How To Deal With Discouragement
Sep 04, 2021My goal is to always be transparent and honest with you. Besides, we’re both real humans, right?
Sometimes discouragement will come. And it will weigh A LOT.
We’re going to talk about dealing with discouragement.
I have to be honest with you, I had a rough weekend last weekend. Nothing was working. My confidence was shot.
I spent 3 hours recording an acoustic guitar part for a song I wrote 7 years ago. Should have gone well, right?
Nope. My fingers just didn’t want to do it. They staged a revolt. They went on strike.
The next morning was Sunday church service. And I was playing guitar. So that probably went well, right? That music is generally easy to play.
Nope. Again, didn’t go well. One song I just could not get.
Impostor syndrome hit me hard and I felt unbelievably discouraged.
Not only that, but nearly everything else I had been doing wasn’t working either. From coding to music to taking the next step in creating content for this very blog.
So how do we get past these discouragements?
See The Discouragement For What It Is
Most often, discouragements are relatively small roadblocks that disguise themselves as indications that you aren’t very good at what you do and never will be.
Right? When I got super discouraged, what was really happening was that I felt like I wasn’t good at music and never would be simply because one recording session and one church service didn’t go as well as I would have liked.
Not only that, I was discouraged because it felt like, not only was I not good, but I never would be.
This is basically impostor syndrome and is utter nonsense. The reality of the situation was a bad couple of days- I didn’t deal with the first rut well, so it bled into the next few days.
A lot of time discouragement is external to ourselves. It may be a parent who doesn’t like your music because it has “too many electric guitars” or “I never liked that rap noise”.
Or friends who, after seeing you work your butt off on an album for over 1 ½ years, ask if they can have it for free instead of the measly $8 you’re asking for it.
The reality of the first is that people have taste. You can’t ask that to change simply because someone is close to you. If my best friend did a country album, I almost definitely would still not like it. Not because it couldn’t be great, but because I just can’t stand country music. Doesn’t make it bad, I just don’t like it.
As for the friends not wanting to pay for the album, the key is just to expect less from people around you. As insane as it is to want something for free that is only the price of 1 ½ Starbucks coffees to them, it’s often a reality.
They think “well, we’re close friends, why should he charge me?”. Meanwhile you’re thinking “he’s my friend, how can he not want to pay a measly $8 to support me?”.
For the record, I’m on our side in this. Fully. But we have to see it for what it is. They don’t mean badly. Besides, no matter how much of a rockstar you get to be, your friends and family will always see you as just you.
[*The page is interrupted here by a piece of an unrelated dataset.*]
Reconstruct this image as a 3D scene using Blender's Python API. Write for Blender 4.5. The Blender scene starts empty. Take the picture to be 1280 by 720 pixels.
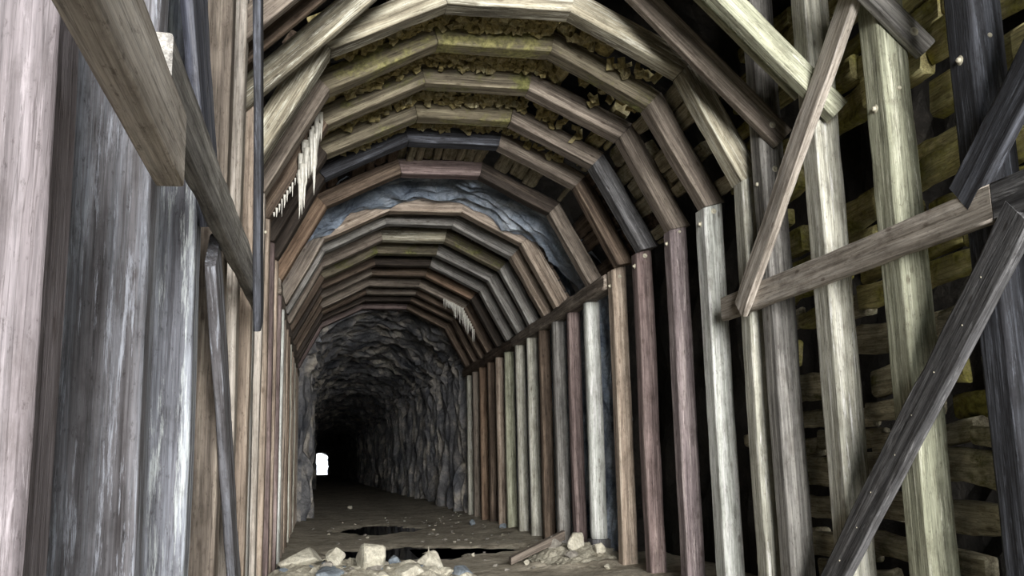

Which is mostly good.
Discuss Your Discouragement
One of the most helpful ways to get past discouragement is to discuss it with someone you trust.
One reason for this is that discouragement can be incredibly isolating. You feel like the one disappointment in a sea of accomplished, happy, proficient people. This, of course, is total nonsense, but we believe it.
Just being able to discuss our feelings of discouragement will likely result in the other person talking about the times they were discouraged.
Even if they don’t, simply calling out your discouragement can be freeing, because you no longer feel like you need to keep it to yourself. You no longer are isolated. You’re free to begin laying the burden of discouragement down.
If the discouragement is something external to yourself, it may even be helpful to talk about your discouragement with those who hurt you. They probably didn’t realize the part they were playing in your discouragement and likely didn’t intend or want to hurt you that way.
This will help them to be more cognizant of what they say to you or do in the future.
Of course, you have to be careful with this, as you don’t want to seem accusatory in any way.
Encourage Others Freely
There is no better way to get past discouragement and avoid it in general than to freely give encouragement.
Giving nearly always results in more joy and happiness than taking. Seeing your genuine compliments affect others positively is one of the greatest joys you can give yourself!
Now, you should give because you want to encourage the other person, not to make yourself happy. Your added joy is simply a nice byproduct.
But do unto others, no? If you wish people would encourage you more, start by encouraging others more. Do the right thing, regardless of whether or not others will do the right thing for you.